::: Data provided

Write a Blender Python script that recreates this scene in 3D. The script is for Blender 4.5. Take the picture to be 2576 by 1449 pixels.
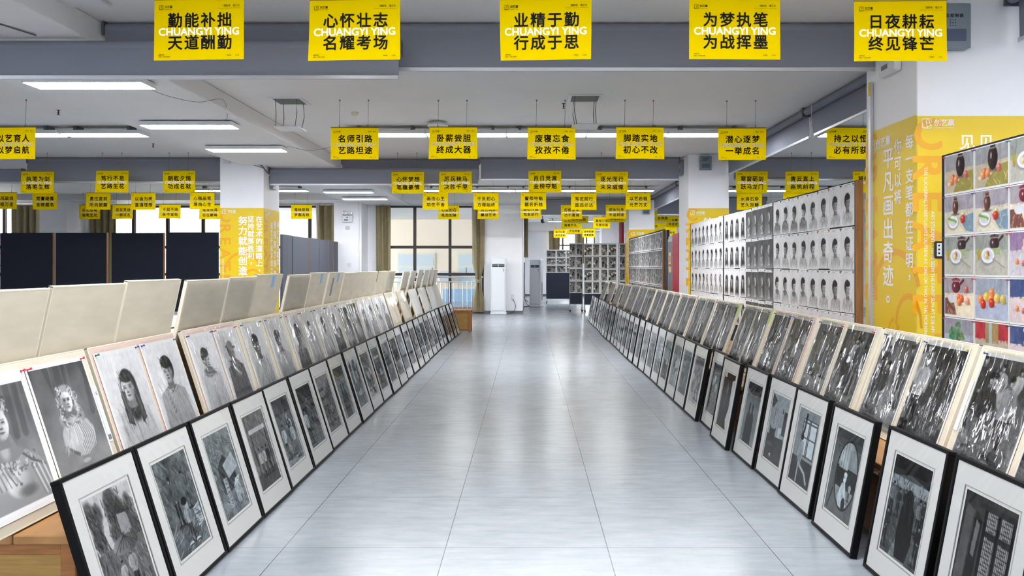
import bpy, math, random
import numpy as np
from mathutils import Vector, Matrix

for o in list(bpy.data.objects): bpy.data.objects.remove(o)
SC = bpy.context.scene
C = SC.collection
PI = math.pi
F, VX, VY, H = 1856.0, 1328.0, 670.5, 1.45      # focal length in pixels, vanishing point, eye height

# ------------------------------------------------------------------ camera, world, exposure
cd = bpy.data.cameras.new('camera'); cam = bpy.data.objects.new('camera', cd); C.objects.link(cam)
cam.location = (0, 0, H); cam.rotation_euler = (PI/2, 0, 0)
cd.sensor_width = 36; cd.lens = F/2576*36
cd.shift_x = -(VX-1288)/2576; cd.shift_y = -(724.5-VY)/2576
cd.clip_start = .05; cd.clip_end = 200
SC.camera = cam
W = bpy.data.worlds.new('sky'); SC.world = W; W.use_nodes = True
bg = W.node_tree.nodes['Background']; bg.inputs[0].default_value = (.93, .96, 1, 1); bg.inputs[1].default_value = 5.2
SC.view_settings.view_transform = 'Standard'; SC.view_settings.look = 'None'
SC.view_settings.gamma = 1; SC.view_settings.use_curve_mapping = False
SC.view_settings.exposure = 2.15
LAMP = 10.5                                        # panel lamp diffuser strength
cy = SC.cycles
cy.max_bounces = 7; cy.diffuse_bounces = 4; cy.glossy_bounces = 3; cy.transmission_bounces = 3
cy.transparent_max_bounces = 16; cy.caustics_reflective = False; cy.caustics_refractive = False
cy.sample_clamp_indirect = 8.0; cy.use_denoising = True
RNG = random.Random(7)

# ------------------------------------------------------------------ helpers
def P(x, y, d): return Vector(((x-VX)*d/F, d, H-(y-VY)*d/F))     # photo pixel + distance -> point in the room
def lin(c):
    return tuple(((v/12.92) if v <= .04045 else ((v+.055)/1.055)**2.4) for v in c)
def rgb(r, g, b): return lin((r/255, g/255, b/255))

MATS = {}
def mat(name, col, rough=.6, metal=0, emit=None, noise=0, nscale=20, bump=0, spec=.5, stretch=None, coat=0):
    if name in MATS: return MATS[name]
    m = bpy.data.materials.new(name); m.use_nodes = True
    nt = m.node_tree; b = nt.nodes['Principled BSDF']
    b.inputs['Base Color'].default_value = (*col, 1); b.inputs['Roughness'].default_value = rough
    b.inputs['Metallic'].default_value = metal; b.inputs['Specular IOR Level'].default_value = spec
    if coat: b.inputs['Coat Weight'].default_value = coat
    if emit:
        b.inputs['Emission Color'].default_value = (*emit[0], 1); b.inputs['Emission Strength'].default_value = emit[1]
    if noise or bump:
        tc = nt.nodes.new('ShaderNodeTexCoord'); mp = nt.nodes.new('ShaderNodeMapping'); n = nt.nodes.new('ShaderNodeTexNoise')
        nt.links.new(tc.outputs['Object'], mp.inputs[0]); nt.links.new(mp.outputs[0], n.inputs['Vector'])
        if stretch: mp.inputs['Scale'].default_value = stretch
        n.inputs['Scale'].default_value = nscale; n.inputs['Detail'].default_value = 5
        if noise:
            mr = nt.nodes.new('ShaderNodeMapRange'); mr.inputs[1].default_value = .3; mr.inputs[2].default_value = .7
            mr.inputs[3].default_value = 1-noise; mr.inputs[4].default_value = 1+noise
            nt.links.new(n.outputs[0], mr.inputs[0])
            mx = nt.nodes.new('ShaderNodeVectorMath'); mx.operation = 'SCALE'; mx.inputs[0].default_value = col
            nt.links.new(mr.outputs[0], mx.inputs['Scale']); nt.links.new(mx.outputs[0], b.inputs['Base Color'])
        if bump:
            bp = nt.nodes.new('ShaderNodeBump'); bp.inputs['Strength'].default_value = bump; bp.inputs['Distance'].default_value = .005
            nt.links.new(n.outputs[0], bp.inputs['Height']); nt.links.new(bp.outputs[0], b.inputs['Normal'])
    MATS[name] = m
    return m

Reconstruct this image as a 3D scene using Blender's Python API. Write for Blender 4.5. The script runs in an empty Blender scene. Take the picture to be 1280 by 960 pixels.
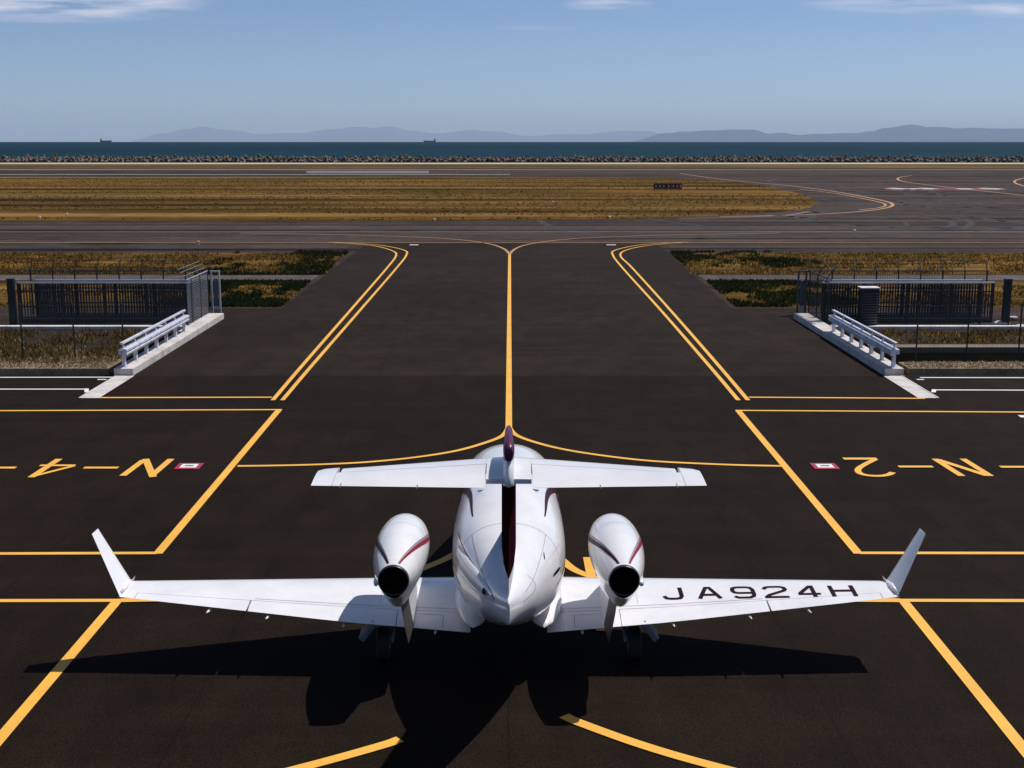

::::::

§ To be done
Every line should be retyped exactly, with the pictures omitted.

§ Correct output
Write a Blender Python script that recreates this scene in 3D. The script is for Blender 4.5. Take the picture to be 2576 by 1449 pixels.
import bpy, math, random
import numpy as np
from mathutils import Vector, Matrix

for o in list(bpy.data.objects): bpy.data.objects.remove(o)
SC = bpy.context.scene
C = SC.collection
PI = math.pi
F, VX, VY, H = 1856.0, 1328.0, 670.5, 1.45      # focal length in pixels, vanishing point, eye height

# ------------------------------------------------------------------ camera, world, exposure
cd = bpy.data.cameras.new('camera'); cam = bpy.data.objects.new('camera', cd); C.objects.link(cam)
cam.location = (0, 0, H); cam.rotation_euler = (PI/2, 0, 0)
cd.sensor_width = 36; cd.lens = F/2576*36
cd.shift_x = -(VX-1288)/2576; cd.shift_y = -(724.5-VY)/2576
cd.clip_start = .05; cd.clip_end = 200
SC.camera = cam
W = bpy.data.worlds.new('sky'); SC.world = W; W.use_nodes = True
bg = W.node_tree.nodes['Background']; bg.inputs[0].default_value = (.93, .96, 1, 1); bg.inputs[1].default_value = 5.2
SC.view_settings.view_transform = 'Standard'; SC.view_settings.look = 'None'
SC.view_settings.gamma = 1; SC.view_settings.use_curve_mapping = False
SC.view_settings.exposure = 2.15
LAMP = 10.5                                        # panel lamp diffuser strength
cy = SC.cycles
cy.max_bounces = 7; cy.diffuse_bounces = 4; cy.glossy_bounces = 3; cy.transmission_bounces = 3
cy.transparent_max_bounces = 16; cy.caustics_reflective = False; cy.caustics_refractive = False
cy.sample_clamp_indirect = 8.0; cy.use_denoising = True
RNG = random.Random(7)

# ------------------------------------------------------------------ helpers
def P(x, y, d): return Vector(((x-VX)*d/F, d, H-(y-VY)*d/F))     # photo pixel + distance -> point in the room
def lin(c):
    return tuple(((v/12.92) if v <= .04045 else ((v+.055)/1.055)**2.4) for v in c)
def rgb(r, g, b): return lin((r/255, g/255, b/255))

MATS = {}
def mat(name, col, rough=.6, metal=0, emit=None, noise=0, nscale=20, bump=0, spec=.5, stretch=None, coat=0):
    if name in MATS: return MATS[name]
    m = bpy.data.materials.new(name); m.use_nodes = True
    nt = m.node_tree; b = nt.nodes['Principled BSDF']
    b.inputs['Base Color'].default_value = (*col, 1); b.inputs['Roughness'].default_value = rough
    b.inputs['Metallic'].default_value = metal; b.inputs['Specular IOR Level'].default_value = spec
    if coat: b.inputs['Coat Weight'].default_value = coat
    if emit:
        b.inputs['Emission Color'].default_value = (*emit[0], 1); b.inputs['Emission Strength'].default_value = emit[1]
    if noise or bump:
        tc = nt.nodes.new('ShaderNodeTexCoord'); mp = nt.nodes.new('ShaderNodeMapping'); n = nt.nodes.new('ShaderNodeTexNoise')
        nt.links.new(tc.outputs['Object'], mp.inputs[0]); nt.links.new(mp.outputs[0], n.inputs['Vector'])
        if stretch: mp.inputs['Scale'].default_value = stretch
        n.inputs['Scale'].default_value = nscale; n.inputs['Detail'].default_value = 5
        if noise:
            mr = nt.nodes.new('ShaderNodeMapRange'); mr.inputs[1].default_value = .3; mr.inputs[2].default_value = .7
            mr.inputs[3].default_value = 1-noise; mr.inputs[4].default_value = 1+noise
            nt.links.new(n.outputs[0], mr.inputs[0])
            mx = nt.nodes.new('ShaderNodeVectorMath'); mx.operation = 'SCALE'; mx.inputs[0].default_value = col
            nt.links.new(mr.outputs[0], mx.inputs['Scale']); nt.links.new(mx.outputs[0], b.inputs['Base Color'])
        if bump:
            bp = nt.nodes.new('ShaderNodeBump'); bp.inputs['Strength'].default_value = bump; bp.inputs['Distance'].default_value = .005
            nt.links.new(n.outputs[0], bp.inputs['Height']); nt.links.new(bp.outputs[0], b.inputs['Normal'])
    MATS[name] = m
    return m

Reconstruct this image as a 3D scene using Blender's Python API. Write for Blender 4.5. The script runs in an empty Blender scene. Take the picture to be 1280 by 960 pixels.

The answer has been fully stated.